The revelation that the National Security Agency has been collecting the phone records of millions of Americans under the Patriot Act has divided some of the law’s original supporters over whether it is being used appropriately. Though most have defended the government's actions, some supporters are worried about the activity and are asking the administration for answers.

Perhaps most outspoken so far, Sen. Lindsey Graham, R-S.C., on Thursday expressed his support of the mass collection of phone records that was exposed by the Guardian newspaper on Wednesday.

“I'm glad the NSA is trying to find out what terrorists are up to, overseas and inside the country,” Graham said Thursday during an interview on “Fox and Friends.” “I'm a Verizon customer. I don't mind Verizon turning over records to the government if the government is going to make sure that they try to match up a known terrorist phone with somebody in the United States. … I'm glad the activity is going on, but it is limited to tracking people who are suspected to be terrorists and who they may be talking to.”

The Guardian reported Wednesday that the NSA, with the approval of a secret court, was collecting metadata from Verizon on all customers' calls, both in the United States and between the U.S. and foreign countries, over a three-month period, under Section 215, or the business records provision, of the Patriot Act. Data included where and when calls were made but not their content.

Graham insisted that the government wasn’t using the phone records for anything else. “I'm sure we should be doing this,” he said.

Sen. Dianne Feinstein, D-Calif., a longtime supporter of the Patriot Act, added Thursday that the court order represented a three-month “renewal” of an ongoing practice authorized under the business records section of the Patriot Act. “Therefore it is lawful, it has been briefed to Congress,” said Feinstein, who chairs the Senate Intelligence Committee.

Rep.

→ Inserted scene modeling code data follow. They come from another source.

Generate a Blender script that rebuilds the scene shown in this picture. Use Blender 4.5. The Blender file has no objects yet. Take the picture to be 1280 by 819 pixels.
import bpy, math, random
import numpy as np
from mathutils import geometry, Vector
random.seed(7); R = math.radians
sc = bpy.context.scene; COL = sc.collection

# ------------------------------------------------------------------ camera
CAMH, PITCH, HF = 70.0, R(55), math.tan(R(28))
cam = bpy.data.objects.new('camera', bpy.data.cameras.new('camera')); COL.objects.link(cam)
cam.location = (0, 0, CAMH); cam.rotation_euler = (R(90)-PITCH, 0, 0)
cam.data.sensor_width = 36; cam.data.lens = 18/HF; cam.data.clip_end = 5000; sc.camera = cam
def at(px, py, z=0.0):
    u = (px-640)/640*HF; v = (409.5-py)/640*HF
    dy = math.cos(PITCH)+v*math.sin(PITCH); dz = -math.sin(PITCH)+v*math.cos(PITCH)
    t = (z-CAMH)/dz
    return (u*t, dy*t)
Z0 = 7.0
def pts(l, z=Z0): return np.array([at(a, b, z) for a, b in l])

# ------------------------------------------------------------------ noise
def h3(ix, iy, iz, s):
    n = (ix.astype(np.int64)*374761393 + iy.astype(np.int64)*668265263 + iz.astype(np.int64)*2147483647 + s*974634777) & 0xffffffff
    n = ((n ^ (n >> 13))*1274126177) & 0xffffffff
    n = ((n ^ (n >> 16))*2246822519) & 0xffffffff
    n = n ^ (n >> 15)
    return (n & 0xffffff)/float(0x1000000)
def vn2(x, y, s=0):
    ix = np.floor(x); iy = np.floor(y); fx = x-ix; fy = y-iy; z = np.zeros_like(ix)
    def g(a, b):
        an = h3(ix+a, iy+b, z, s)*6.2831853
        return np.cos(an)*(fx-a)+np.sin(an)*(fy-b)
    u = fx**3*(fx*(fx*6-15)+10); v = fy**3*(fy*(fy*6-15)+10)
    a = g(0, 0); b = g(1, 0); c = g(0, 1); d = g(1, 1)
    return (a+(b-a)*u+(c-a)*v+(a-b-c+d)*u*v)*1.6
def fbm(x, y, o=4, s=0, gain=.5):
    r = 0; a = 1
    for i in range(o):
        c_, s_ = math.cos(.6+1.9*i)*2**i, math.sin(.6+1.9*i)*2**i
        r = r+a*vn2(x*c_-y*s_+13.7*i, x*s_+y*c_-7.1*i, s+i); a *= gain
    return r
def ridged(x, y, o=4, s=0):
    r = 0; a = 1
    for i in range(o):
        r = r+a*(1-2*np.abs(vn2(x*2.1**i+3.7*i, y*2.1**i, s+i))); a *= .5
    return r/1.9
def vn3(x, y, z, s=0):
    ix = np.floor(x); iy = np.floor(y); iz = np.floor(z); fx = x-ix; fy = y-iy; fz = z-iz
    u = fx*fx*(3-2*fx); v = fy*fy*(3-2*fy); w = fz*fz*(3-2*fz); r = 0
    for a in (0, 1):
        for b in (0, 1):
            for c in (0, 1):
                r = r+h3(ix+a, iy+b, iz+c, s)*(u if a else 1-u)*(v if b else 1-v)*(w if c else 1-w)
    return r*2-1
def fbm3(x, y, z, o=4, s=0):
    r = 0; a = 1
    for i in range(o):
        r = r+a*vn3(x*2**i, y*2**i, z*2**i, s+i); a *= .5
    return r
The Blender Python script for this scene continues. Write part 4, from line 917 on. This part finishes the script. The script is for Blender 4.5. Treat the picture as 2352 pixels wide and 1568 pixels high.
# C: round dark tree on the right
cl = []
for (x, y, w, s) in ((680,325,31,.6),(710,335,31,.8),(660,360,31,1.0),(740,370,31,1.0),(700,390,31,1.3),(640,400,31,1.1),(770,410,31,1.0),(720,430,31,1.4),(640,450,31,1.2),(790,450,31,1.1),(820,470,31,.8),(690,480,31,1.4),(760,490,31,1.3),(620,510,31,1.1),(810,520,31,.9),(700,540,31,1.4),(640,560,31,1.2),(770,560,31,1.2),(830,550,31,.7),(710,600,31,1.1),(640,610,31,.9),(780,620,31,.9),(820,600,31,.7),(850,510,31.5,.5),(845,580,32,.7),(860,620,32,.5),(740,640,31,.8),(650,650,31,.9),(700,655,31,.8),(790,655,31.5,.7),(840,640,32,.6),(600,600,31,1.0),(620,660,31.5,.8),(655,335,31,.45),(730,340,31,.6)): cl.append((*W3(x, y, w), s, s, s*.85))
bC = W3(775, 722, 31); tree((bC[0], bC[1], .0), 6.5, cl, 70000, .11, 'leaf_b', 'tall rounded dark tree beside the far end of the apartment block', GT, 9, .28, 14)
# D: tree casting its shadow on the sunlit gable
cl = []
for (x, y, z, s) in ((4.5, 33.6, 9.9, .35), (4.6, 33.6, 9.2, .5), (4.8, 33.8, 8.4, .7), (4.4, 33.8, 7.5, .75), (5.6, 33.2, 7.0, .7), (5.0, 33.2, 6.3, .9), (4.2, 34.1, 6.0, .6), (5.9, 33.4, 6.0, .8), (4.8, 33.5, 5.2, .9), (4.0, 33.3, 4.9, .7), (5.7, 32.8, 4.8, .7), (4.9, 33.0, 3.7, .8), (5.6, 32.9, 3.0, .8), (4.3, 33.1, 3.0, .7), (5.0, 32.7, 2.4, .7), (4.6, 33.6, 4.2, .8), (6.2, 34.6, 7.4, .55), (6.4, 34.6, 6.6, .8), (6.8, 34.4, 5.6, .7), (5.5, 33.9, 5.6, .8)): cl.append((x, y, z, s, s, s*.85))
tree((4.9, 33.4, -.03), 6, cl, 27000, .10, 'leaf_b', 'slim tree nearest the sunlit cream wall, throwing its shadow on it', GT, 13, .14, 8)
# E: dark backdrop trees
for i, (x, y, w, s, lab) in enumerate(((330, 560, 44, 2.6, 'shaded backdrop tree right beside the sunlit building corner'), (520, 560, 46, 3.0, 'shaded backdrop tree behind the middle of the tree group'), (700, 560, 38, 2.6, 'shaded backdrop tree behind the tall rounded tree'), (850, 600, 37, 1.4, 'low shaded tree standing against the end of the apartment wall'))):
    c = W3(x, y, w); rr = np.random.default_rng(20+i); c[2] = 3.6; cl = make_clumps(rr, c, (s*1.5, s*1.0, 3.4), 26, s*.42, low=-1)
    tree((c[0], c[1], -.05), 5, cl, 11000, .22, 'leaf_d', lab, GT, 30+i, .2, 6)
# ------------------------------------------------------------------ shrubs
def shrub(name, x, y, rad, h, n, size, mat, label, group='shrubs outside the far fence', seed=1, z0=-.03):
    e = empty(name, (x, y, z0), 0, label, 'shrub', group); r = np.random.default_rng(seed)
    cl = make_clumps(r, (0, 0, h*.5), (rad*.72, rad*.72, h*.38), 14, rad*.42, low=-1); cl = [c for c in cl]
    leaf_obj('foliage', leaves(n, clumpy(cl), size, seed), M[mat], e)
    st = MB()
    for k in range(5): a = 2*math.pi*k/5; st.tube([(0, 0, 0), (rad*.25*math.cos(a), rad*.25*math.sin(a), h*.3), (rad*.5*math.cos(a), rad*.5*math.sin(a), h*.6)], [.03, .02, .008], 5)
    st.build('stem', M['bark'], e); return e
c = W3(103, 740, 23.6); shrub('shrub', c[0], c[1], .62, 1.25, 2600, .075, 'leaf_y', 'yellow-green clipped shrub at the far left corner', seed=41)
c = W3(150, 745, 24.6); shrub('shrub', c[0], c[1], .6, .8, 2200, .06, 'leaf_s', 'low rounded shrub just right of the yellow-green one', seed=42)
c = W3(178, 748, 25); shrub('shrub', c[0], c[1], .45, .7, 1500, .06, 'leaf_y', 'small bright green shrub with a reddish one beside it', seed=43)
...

Mike Rogers, R-Mich., chairman of the House Intelligence Committee, also defended NSA's actions, and asserted that this records collecting program has actually thwarted a terrorist attack. "Within the last few years this program was used to stop a terrorist attack in the United States. We know that. It's important,” Rogers told reporters Thursday.

As the Guardian article noted, the mass collection of phone records is likely what Sens. Ron Wyden, D-Ore., and Mark Udall, D-Colo., were referring to when they sent a letter to Attorney General Eric Holder in 2012 saying that “Americans would be stunned to learn how secret court opinions have interpreted” the business records section of the Patriot Act.

But not everyone who voted for the Patriot Act, and the 2011 reauthorization of key provisions that included the business records provision, are comfortable with the government’s mass collection of phone records as detailed in the Guardian’s report.

Rep. Jim Sensenbrenner, R-Wis., a key architect of the original Patriot Act in 2001, said Thursday that this surveillance activity goes beyond what the business records provision intended to allow.

“As the author of the Patriot Act, I am extremely troubled by the FBI’s interpretation of this legislation,” Sensenbrenner said in a statement. “While I believe the Patriot Act appropriately balanced national security concerns and civil rights, I have always worried about potential abuses. The bureau’s broad application for phone records was made under the so-called business records provision of the act. I do not believe the broadly drafted FISA order is consistent with the requirements of the Patriot Act. Seizing phone records of millions of innocent people is excessive and un-American.”

Sensenbrenner sent a letter to Holder Thursday, asking him if the NSA’s data collection is consistent with his and the FBI’s interpretation of the business records provision, and whether Holder believes that provision has any limitations at all.

“Why they would need that much data puzzles me,” Sen. Jeff Flake, R-Ariz., who supported the Patriot Act’s reauthorization as a Hosue member in 2005 and 2011, said on MSNBC Thursday. “That was a surprise and raises some questions that I think we ought to answer.”

Flake said that if the government can demonstrate that this kind of phone records collection is necessary to national security “then perhaps it's okay.”